In 2007, the VIPA wrote CBP requesting to collect its own fees, and CBP denied the request. VIPA argued it was not a signatory to the 1994 agreement, and had the legal authority to charge its own fees. CBP argued in response that collecting tonnage and wharfage fees were included with its power to collect customs duties. In its letter refusing to stop collecting and keeping tonnage and wharfage for itself, CBP actually cited Danish colonial law, saying those fees "are imposed under the customs laws in the Virgin Islands" based on "controlling legal authority going back as far as 1914 to the Danish laws that still provide much of the underpinning of the customs laws in the VI." But, according to a complaint filed in federal court by the V.I. Port Authority, CBP has never actually cited any specific statute giving it the power to collect, much less pocket those fees.

In 2011, VIPA amended its port tariff to rescind the tonnage and wharfage user fees previously collected by CBP and instead set up a separate system of fees it collects itself.

VIPA officials would not comment on whether the V.I. government could do the same with customs duties. VIPA legal counsel Nycole Thompson said VIPA could not comment because it was a matter between the government of the Virgin Islands and CBP, and VIPA was a separate entity.

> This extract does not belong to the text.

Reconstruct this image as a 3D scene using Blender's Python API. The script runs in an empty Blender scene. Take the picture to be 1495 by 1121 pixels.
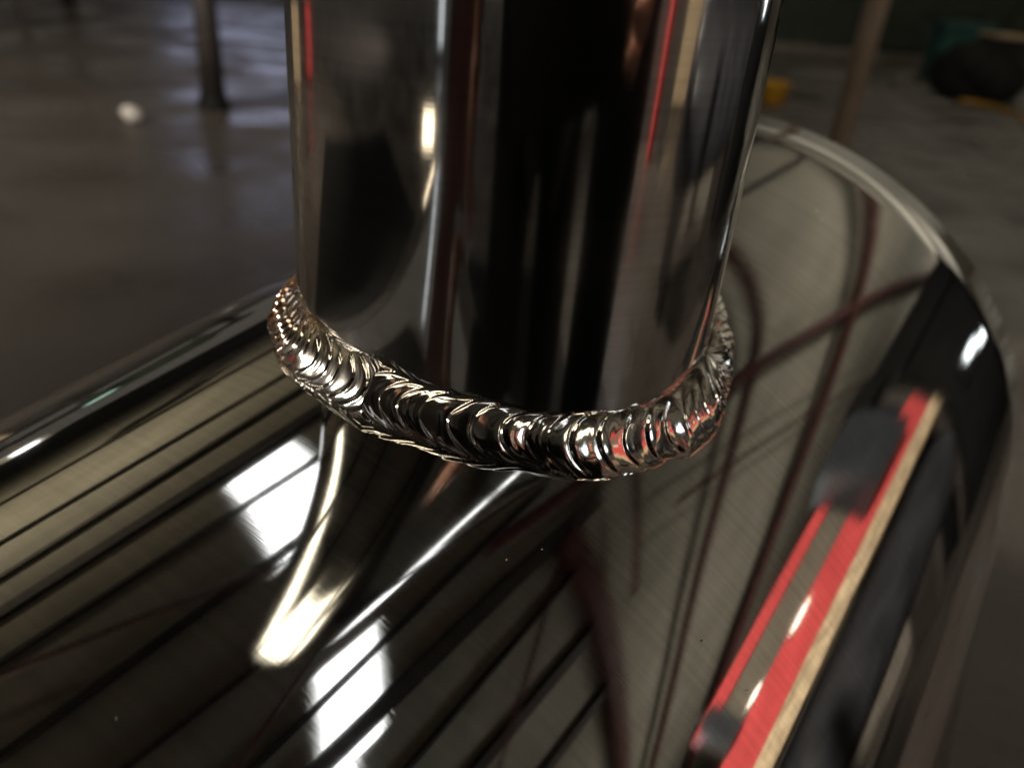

VIPA filed suit against CBP in 2012, seeking $9.6 million in fees CBP collected between 2008 and 2012.  In 2013, the case was transferred to the U.S. Court of Federal Claims, which hears financial claims against the federal government. The case is ongoing and is in the discovery phase.

Who is right is for the courts to decide. But CBP’s take-no-quarter, leave-no-dollar behind approach with the V.I. Port Authority in that ongoing dispute may give insight into CBP’s likely approach to the parallel struggle over V.I. customs duty revenues.